A U.S. wildlife support group working with the Mozambican government has become arguably the first in Africa to successfully clamp down on elephant poaching, while other southern African countries are struggling to cope with culling and hunting of wild animals.

The New York-based Wildlife Conservation Society (WCS) has announced that not a single elephant has been poached in the last year in Mozambique’s Niassa Reserve.

Only eight years ago, 11,000 elephants roamed the massive park – at 16,000 square miles it’s larger than Switzerland.

But organized gangs of poachers cut down close to 7,500 elephants in the park, until WCS stepped in.

Working with Mozambique, an elite and armed rapid deployment force has been deployed.

“It is critical to have constant monitoring and rapid response from the air,” Joe Walston, Senior Vice-President for Global Programmes for WCS told Fox News. WCS have provided an aircraft and two helicopters to assist ground forces.

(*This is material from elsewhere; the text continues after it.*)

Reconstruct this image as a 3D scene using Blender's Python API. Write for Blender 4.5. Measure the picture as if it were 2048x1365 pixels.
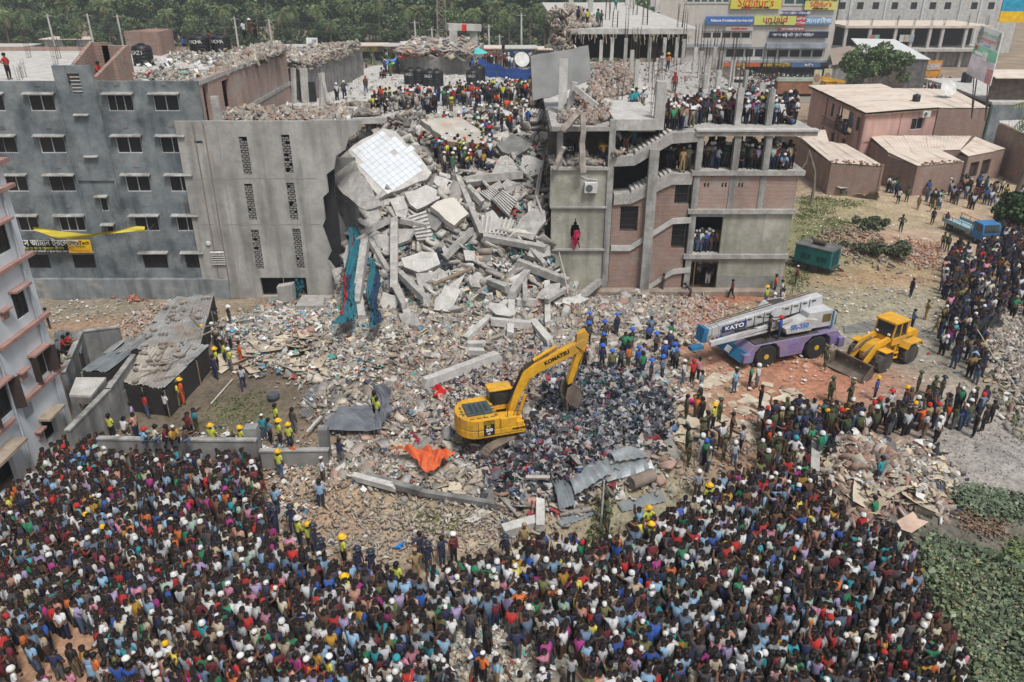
import bpy,math,random
import numpy as np
from math import radians,sin,cos,tan,pi,hypot,atan2
from mathutils import Vector,Matrix,Euler
for o in list(bpy.data.objects): bpy.data.objects.remove(o)
SC = bpy.context.scene
# ---------------------------------------------------------------- camera, light
H = 22.0; TH = radians(25.7); F = 1593.0
cam = bpy.data.cameras.new('camera'); camo = bpy.data.objects.new('camera',cam)
SC.collection.objects.link(camo); SC.camera = camo
camo.location = (0,0,H); camo.rotation_euler = (pi/2-TH,0,0)
cam.sensor_width = 36; cam.lens = 36*F/2048; cam.clip_end = 6000; cam.clip_start = .5
SUN_EL = radians(62); SUN_AZ = radians(150)
W = bpy.data.worlds.new('World'); SC.world = W; W.use_nodes = True
nt = W.node_tree; nt.nodes.clear()
sky = nt.nodes.new('ShaderNodeTexSky'); sky.sky_type = 'NISHITA'; sky.sun_disc = False
sky.sun_elevation = SUN_EL; sky.sun_rotation = SUN_AZ; sky.dust_density = 3.0; sky.air_density = 1.2
hs = nt.nodes.new('ShaderNodeHueSaturation'); hs.inputs['Saturation'].default_value = .45
bg = nt.nodes.new('ShaderNodeBackground'); bg.inputs[1].default_value = .12
wo = nt.nodes.new('ShaderNodeOutputWorld')
nt.links.new(sky.outputs[0],hs.inputs['Color']); nt.links.new(hs.outputs[0],bg.inputs[0]); nt.links.new(bg.outputs[0],wo.inputs[0])
sl = bpy.data.lights.new('sun','SUN'); sl.energy = 3.0; sl.angle = radians(14); sl.color = (1,.97,.93)
slo = bpy.data.objects.new('sun',sl); SC.collection.objects.link(slo)
sd = Vector((sin(SUN_AZ)*cos(SUN_EL),cos(SUN_AZ)*cos(SUN_EL),sin(SUN_EL)))
slo.rotation_euler = sd.to_track_quat('Z','Y').to_euler()
SC.view_settings.view_transform = 'Standard'; SC.view_settings.look = 'None'
SC.view_settings.exposure = -0.06; SC.view_settings.gamma = 1
SC.cycles.max_bounces = 5; SC.cycles.diffuse_bounces = 3; SC.cycles.glossy_bounces = 2
SC.cycles.transmission_bounces = 3; SC.cycles.transparent_max_bounces = 6; SC.cycles.volume_bounces = 0
SC.cycles.caustics_reflective = False; SC.cycles.caustics_refractive = False
SC.cycles.use_denoising = True; SC.cycles.use_adaptive_sampling = True
# ---------------------------------------------------------------- projection helpers
def ray(px,py):
    u = (px-1024)/F; v = (682.5-py)/F
    return (u,cos(TH)+v*sin(TH),-sin(TH)+v*cos(TH))
def T(px,py,z=0.0):
    d = ray(px,py); t = (z-H)/d[2]; return Vector((d[0]*t,d[1]*t,z))
def TY(px,py,Y):
    d = ray(px,py); t = Y/d[1]; return Vector((d[0]*t,Y,H+d[2]*t))
def px_of(x,y,z=0.0):
    dep = y*cos(TH)+(H-z)*sin(TH)
    return 1024+F*x/dep,682.5+F*((H-z)*cos(TH)-y*sin(TH))/dep
def Rz(a): return Matrix.Rotation(a,3,'Z')
def Rx(a): return Matrix.Rotation(a,3,'X')
def Ry(a): return Matrix.Rotation(a,3,'Y')
# ---------------------------------------------------------------- terrain
BUMP = []
for px,py,rx,ry,h in [(960,880,9,6,.8),(1200,850,5.5,5,1.9),(1130,960,4,2.2,.8),(820,720,11,5,1.0),
                          (1000,690,9,4,1.3),(1180,650,5,3,.9),(560,690,6,3,.7),(1750,950,4.6,3.6,1.2),
                          (760,1000,6,2,.35),(1040,1010,4,2,.35),(1720,470,4,2.5,.8),(1740,520,4,2,.6),
                          (1985,700,4,3,.5),(590,780,5,4,.2),(700,830,4,3,.3)]:
    p = T(px,py); BUMP.append((p.x,p.y,rx,ry,h))
PILE_Y = [0,45.5,48,50,54,57,60,63,70,77,400]
PILE_Z = [0,0,.7,1.6,4.0,6.0,7.3,7.9,8.6,9.2,9.2]
def sm(a,b,x):
    t = np.clip((x-a)/(b-a),0,1); return t*t*(3-2*t)
def hgt(x,y):
    x = np.asarray(x,float); y = np.asarray(y,float)
    z = np.zeros(np.broadcast(x,y).shape)
    for bx_,by_,rx,ry,h in BUMP:
        z = z+h*np.exp(-((x-bx_)/rx)**2-((y-by_)/ry)**2)
    pz = np.interp(y,PILE_Y,PILE_Z)*sm(-13.4,-10.8,x+sm(52,54,y)*0)*(1-sm(2.4,5.5-3.0*sm(51,54,y)+.01,x))
    z = z+pz*(1-sm(73,73.5,y))
    pond = sm(14.5,19,x-(27-y)*-.35+0*y)*(1-sm(24,30,y))
    bank = sm(24,31,x)*(1-sm(35,42,y))*1.0
    z = z-1.1*pond*sm(14,20,x)-.9*bank*(1-pond)
    z = z+.06*np.sin(x*1.3+1.7*np.sin(y*.7))*np.sin(y*1.1+x*.3)
    return z
def hz(x,y): return float(hgt(x,y))
def TS(px,py,off=0.0):
    "first hit of the pixel's ray with the terrain"
    d = ray(px,py); t0 = 15.0
    ts = np.arange(15,110,.12); X = d[0]*ts; Y = d[1]*ts; Z = H+d[2]*ts
    hh = hgt(X,Y)+off
    i = np.argmax(Z <= hh)
    if Z[i] > hh[i]: return T(px,py,off)
    return Vector((X[i],Y[i],float(hh[i])))
# ---------------------------------------------------------------- materials
MATS = {}
def _ramp(nt,fac,c0,c1,p0=.35,p1=.65):
    r = nt.nodes.new('ShaderNodeMapRange'); r.inputs[1].default_value = p0; r.inputs[2].default_value = p1
    nt.links.new(fac,r.inputs[0])
    m = nt.nodes.new('ShaderNodeMix'); m.data_type = 'RGBA'
    nt.links.new(r.outputs[0],m.inputs[0])
    for i,c in ((6,c0),(7,c1)):
        if hasattr(c,'links'): nt.links.new(c,m.inputs[i])
        else: m.inputs[i].default_value = (*c,1)
    return m.outputs[2]
def M(name,col=(.5,.5,.5),rough=.9,var=.2,scale=1.5,bump=.25,bs=14,metal=0,streak=0,stain=None,st=(.55,.7),attr=None,
      brick=None,spec=.3,wave=None,camo_=None,fine=None):
    if name in MATS: return MATS[name]
    m = bpy.data.materials.new(name); MATS[name] = m; m.use_nodes = True; nt = m.node_tree; N = nt.nodes; L = nt.links
    b = N['Principled BSDF']; b.inputs['Roughness'].default_value = rough; b.inputs['Metallic'].default_value = metal
    b.inputs['Specular IOR Level'].default_value = spec
    tc = N.new('ShaderNodeTexCoord'); oc = tc.outputs['Object']
    gm = N.new('ShaderNodeNewGeometry'); pos = gm.outputs['Position']
    n1 = N.new('ShaderNodeTexNoise'); n1.inputs['Scale'].default_value = scale; n1.inputs['Detail'].default_value = 6; L.new(pos,n1.inputs['Vector'])
    if attr:
        a = N.new('ShaderNodeVertexColor'); a.layer_name = attr; base = a.outputs[0]
        mu = N.new('ShaderNodeMix'); mu.data_type = 'RGBA'; mu.blend_type = 'MULTIPLY'; mu.inputs[0].default_value = 1
        L.new(base,mu.inputs[6]); L.new(_ramp(nt,n1.outputs[0],(1-var,)*3,(1+var,)*3,.3,.7),mu.inputs[7]); c = mu.outputs[2]
    elif brick:
        cx = N.new('ShaderNodeSeparateXYZ'); L.new(pos,cx.inputs[0])
        ad = N.new('ShaderNodeMath'); L.new(cx.outputs[0],ad.inputs[0]); L.new(cx.outputs[1],ad.inputs[1])
        cb = N.new('ShaderNodeCombineXYZ'); L.new(ad.outputs[0],cb.inputs[0]); L.new(cx.outputs[2],cb.inputs[1])
        bt = N.new('ShaderNodeTexBrick'); L.new(cb.outputs[0],bt.inputs['Vector']); bt.inputs['Scale'].default_value = 1
        bt.inputs['Brick Width'].default_value = .27; bt.inputs['Row Height'].default_value = .095; bt.inputs['Mortar Size'].default_value = .014
        bt.inputs['Color1'].default_value = (*brick[0],1); bt.inputs['Color2'].default_value = (*brick[1],1); bt.inputs['Mortar'].default_value = (*brick[2],1)
        bt.inputs['Bias'].default_value = -.1
        c = _ramp(nt,n1.outputs[0],bt.outputs[0],tuple(x*1.0 for x in brick[2]),.52,.95)
    else:
        c = _ramp(nt,n1.outputs[0],tuple(min(1,x*(1-var)) for x in col),tuple(min(1,x*(1+var)) for x in col),.3,.7)
    if camo_:
        n5 = N.new('ShaderNodeTexNoise'); n5.inputs['Scale'].default_value = 7; L.new(oc,n5.inputs['Vector'])
        c = _ramp(nt,n5.outputs[0],c,camo_,.48,.52)
    if wave:
        n5 = N.new('ShaderNodeTexWave'); n5.inputs['Scale'].default_value = wave[0]; n5.bands_direction = wave[2] if len(wave) > 2 else 'Z'
        L.new(oc,n5.inputs['Vector']); c = _ramp(nt,n5.outputs[0],c,wave[1],.45,.55)
    if streak:
        mp = N.new('ShaderNodeMapping'); mp.inputs['Scale'].default_value = (1.2,1.2,.12); L.new(pos,mp.inputs[0])
        n3 = N.new('ShaderNodeTexNoise'); n3.inputs['Scale'].default_value = 1.3; n3.inputs['Detail'].default_value = 5; L.new(mp.outputs[0],n3.inputs['Vector'])
        mx = N.new('ShaderNodeMix'); mx.data_type = 'RGBA'; mx.blend_type = 'MULTIPLY'; L.new(c,mx.inputs[6])
        L.new(_ramp(nt,n3.outputs[0],(1,1,1),(1-streak,)*3,.45,.75),mx.inputs[7]); mx.inputs[0].default_value = 1; c = mx.outputs[2]
    if stain:
        n4 = N.new('ShaderNodeTexNoise'); n4.inputs['Scale'].default_value = .55; n4.inputs['Detail'].default_value = 8; n4.inputs['Roughness'].default_value = .65
        L.new(pos,n4.inputs['Vector']); c = _ramp(nt,n4.outputs[0],c,stain,*st)
    if fine:
        nf = N.new('ShaderNodeTexNoise'); nf.inputs['Scale'].default_value = fine[0]; nf.inputs['Detail'].default_value = 8; nf.inputs['Roughness'].default_value = .8; L.new(pos,nf.inputs['Vector'])
        mf = N.new('ShaderNodeMix'); mf.data_type = 'RGBA'; mf.blend_type = 'MULTIPLY'; mf.inputs[0].default_value = 1; L.new(c,mf.inputs[6])
        L.new(_ramp(nt,nf.outputs[0],(1-fine[1],)*3,(1+fine[1],)*3,.38,.62),mf.inputs[7]); c = mf.outputs[2]
    L.new(c,b.inputs['Base Color'])
    if bump:
        n2 = N.new('ShaderNodeTexNoise'); n2.inputs['Scale'].default_value = bs; n2.inputs['Detail'].default_value = 4; L.new(pos,n2.inputs['Vector'])
        bp = N.new('ShaderNodeBump'); bp.inputs['Strength'].default_value = bump; bp.inputs['Distance'].default_value = .04
        L.new(n2.outputs[0],bp.inputs['Height']); L.new(bp.outputs[0],b.inputs['Normal'])
    return m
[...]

Helping keep the poachers at bay is the tough reputation of those protecting the elephants, and the introduction of stiff sentences - being caught with a firearm in the park can lead to a jail term of up to 16 years.

The work by WCS and Mozambique is bucking the trend elsewhere in Africa, where the population of elephants across the continent has dropped by a fifth in the past decade. The International Union for Conservation of Nature reports that more than 110,000 of the animals have been slaughtered, mostly for their ivory tusks.

That’s why it’s extremely significant that Walston anticipates taking Niassa’s elephant numbers in the opposite direction: “Now is the time we will hopefully see the recovery of the elephant in Niassa, we are looking forward to repopulating here”.

Already the park’s elephant population has increased by approximately 250 in the past two years.